--- Start Supplied material ---

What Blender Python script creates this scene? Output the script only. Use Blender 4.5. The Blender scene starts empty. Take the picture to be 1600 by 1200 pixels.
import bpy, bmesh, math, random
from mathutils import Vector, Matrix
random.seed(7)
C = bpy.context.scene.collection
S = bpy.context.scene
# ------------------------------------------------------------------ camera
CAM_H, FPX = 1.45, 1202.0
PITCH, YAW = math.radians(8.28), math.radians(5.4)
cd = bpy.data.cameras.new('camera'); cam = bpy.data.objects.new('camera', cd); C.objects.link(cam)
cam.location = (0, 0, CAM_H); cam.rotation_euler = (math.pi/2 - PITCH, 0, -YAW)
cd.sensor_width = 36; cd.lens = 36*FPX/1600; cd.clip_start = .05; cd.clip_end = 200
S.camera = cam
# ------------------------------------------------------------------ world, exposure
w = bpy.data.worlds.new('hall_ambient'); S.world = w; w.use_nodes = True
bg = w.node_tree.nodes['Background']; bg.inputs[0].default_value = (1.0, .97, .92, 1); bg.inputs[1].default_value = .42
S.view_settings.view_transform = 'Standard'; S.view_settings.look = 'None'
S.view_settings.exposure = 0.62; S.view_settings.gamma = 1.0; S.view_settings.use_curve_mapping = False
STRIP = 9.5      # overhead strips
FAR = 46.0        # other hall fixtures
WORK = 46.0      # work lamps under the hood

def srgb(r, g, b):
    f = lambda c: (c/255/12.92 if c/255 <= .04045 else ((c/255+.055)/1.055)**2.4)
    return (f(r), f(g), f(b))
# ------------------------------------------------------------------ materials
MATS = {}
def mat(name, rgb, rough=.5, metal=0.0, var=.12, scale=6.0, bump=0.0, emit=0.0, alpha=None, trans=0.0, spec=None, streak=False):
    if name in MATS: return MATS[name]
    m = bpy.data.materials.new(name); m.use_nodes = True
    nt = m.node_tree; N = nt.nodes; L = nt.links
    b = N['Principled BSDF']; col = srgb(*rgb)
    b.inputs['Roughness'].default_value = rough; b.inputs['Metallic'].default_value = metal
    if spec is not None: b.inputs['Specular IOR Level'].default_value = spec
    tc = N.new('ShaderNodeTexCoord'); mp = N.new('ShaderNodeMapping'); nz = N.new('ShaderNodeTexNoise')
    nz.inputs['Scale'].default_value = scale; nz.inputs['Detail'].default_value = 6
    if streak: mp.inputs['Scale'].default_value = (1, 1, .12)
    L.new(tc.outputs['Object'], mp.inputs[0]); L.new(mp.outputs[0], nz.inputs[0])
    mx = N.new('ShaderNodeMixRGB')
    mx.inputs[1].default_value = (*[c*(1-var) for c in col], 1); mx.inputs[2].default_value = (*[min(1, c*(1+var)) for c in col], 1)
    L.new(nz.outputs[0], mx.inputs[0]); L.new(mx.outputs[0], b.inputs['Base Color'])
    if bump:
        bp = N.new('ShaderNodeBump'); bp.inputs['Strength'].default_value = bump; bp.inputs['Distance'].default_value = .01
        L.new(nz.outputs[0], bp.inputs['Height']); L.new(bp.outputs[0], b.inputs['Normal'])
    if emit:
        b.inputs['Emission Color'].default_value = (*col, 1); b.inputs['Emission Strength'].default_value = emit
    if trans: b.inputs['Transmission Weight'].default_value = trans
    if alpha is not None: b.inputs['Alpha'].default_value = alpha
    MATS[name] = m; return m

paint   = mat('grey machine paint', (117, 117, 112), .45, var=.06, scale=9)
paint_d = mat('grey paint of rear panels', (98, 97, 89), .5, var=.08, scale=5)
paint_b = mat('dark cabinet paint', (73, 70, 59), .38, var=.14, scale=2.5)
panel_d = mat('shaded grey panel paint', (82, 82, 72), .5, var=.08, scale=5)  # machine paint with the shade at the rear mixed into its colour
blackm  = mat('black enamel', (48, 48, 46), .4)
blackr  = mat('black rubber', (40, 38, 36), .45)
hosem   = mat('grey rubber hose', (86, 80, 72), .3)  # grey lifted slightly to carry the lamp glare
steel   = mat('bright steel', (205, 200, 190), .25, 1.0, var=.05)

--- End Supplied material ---

-- Task brief --
Print the material verbatim, all of it.

-- Task answer --
What Blender Python script creates this scene? Output the script only. Use Blender 4.5. The Blender scene starts empty. Take the picture to be 1600 by 1200 pixels.
import bpy, bmesh, math, random
from mathutils import Vector, Matrix
random.seed(7)
C = bpy.context.scene.collection
S = bpy.context.scene
# ------------------------------------------------------------------ camera
CAM_H, FPX = 1.45, 1202.0
PITCH, YAW = math.radians(8.28), math.radians(5.4)
cd = bpy.data.cameras.new('camera'); cam = bpy.data.objects.new('camera', cd); C.objects.link(cam)
cam.location = (0, 0, CAM_H); cam.rotation_euler = (math.pi/2 - PITCH, 0, -YAW)
cd.sensor_width = 36; cd.lens = 36*FPX/1600; cd.clip_start = .05; cd.clip_end = 200
S.camera = cam
# ------------------------------------------------------------------ world, exposure
w = bpy.data.worlds.new('hall_ambient'); S.world = w; w.use_nodes = True
bg = w.node_tree.nodes['Background']; bg.inputs[0].default_value = (1.0, .97, .92, 1); bg.inputs[1].default_value = .42
S.view_settings.view_transform = 'Standard'; S.view_settings.look = 'None'
S.view_settings.exposure = 0.62; S.view_settings.gamma = 1.0; S.view_settings.use_curve_mapping = False
STRIP = 9.5      # overhead strips
FAR = 46.0        # other hall fixtures
WORK = 46.0      # work lamps under the hood

def srgb(r, g, b):
    f = lambda c: (c/255/12.92 if c/255 <= .04045 else ((c/255+.055)/1.055)**2.4)
    return (f(r), f(g), f(b))
# ------------------------------------------------------------------ materials
MATS = {}
def mat(name, rgb, rough=.5, metal=0.0, var=.12, scale=6.0, bump=0.0, emit=0.0, alpha=None, trans=0.0, spec=None, streak=False):
    if name in MATS: return MATS[name]
    m = bpy.data.materials.new(name); m.use_nodes = True
    nt = m.node_tree; N = nt.nodes; L = nt.links
    b = N['Principled BSDF']; col = srgb(*rgb)
    b.inputs['Roughness'].default_value = rough; b.inputs['Metallic'].default_value = metal
    if spec is not None: b.inputs['Specular IOR Level'].default_value = spec
    tc = N.new('ShaderNodeTexCoord'); mp = N.new('ShaderNodeMapping'); nz = N.new('ShaderNodeTexNoise')
    nz.inputs['Scale'].default_value = scale; nz.inputs['Detail'].default_value = 6
    if streak: mp.inputs['Scale'].default_value = (1, 1, .12)
    L.new(tc.outputs['Object'], mp.inputs[0]); L.new(mp.outputs[0], nz.inputs[0])
    mx = N.new('ShaderNodeMixRGB')
    mx.inputs[1].default_value = (*[c*(1-var) for c in col], 1); mx.inputs[2].default_value = (*[min(1, c*(1+var)) for c in col], 1)
    L.new(nz.outputs[0], mx.inputs[0]); L.new(mx.outputs[0], b.inputs['Base Color'])
    if bump:
        bp = N.new('ShaderNodeBump'); bp.inputs['Strength'].default_value = bump; bp.inputs['Distance'].default_value = .01
        L.new(nz.outputs[0], bp.inputs['Height']); L.new(bp.outputs[0], b.inputs['Normal'])
    if emit:
        b.inputs['Emission Color'].default_value = (*col, 1); b.inputs['Emission Strength'].default_value = emit
    if trans: b.inputs['Transmission Weight'].default_value = trans
    if alpha is not None: b.inputs['Alpha'].default_value = alpha
    MATS[name] = m; return m

paint   = mat('grey machine paint', (117, 117, 112), .45, var=.06, scale=9)
paint_d = mat('grey paint of rear panels', (98, 97, 89), .5, var=.08, scale=5)
paint_b = mat('dark cabinet paint', (73, 70, 59), .38, var=.14, scale=2.5)
panel_d = mat('shaded grey panel paint', (82, 82, 72), .5, var=.08, scale=5)  # machine paint with the shade at the rear mixed into its colour
blackm  = mat('black enamel', (48, 48, 46), .4)
blackr  = mat('black rubber', (40, 38, 36), .45)
hosem   = mat('grey rubber hose', (86, 80, 72), .3)  # grey lifted slightly to carry the lamp glare
steel   = mat('bright steel', (205, 200, 190), .25, 1.0, var=.05)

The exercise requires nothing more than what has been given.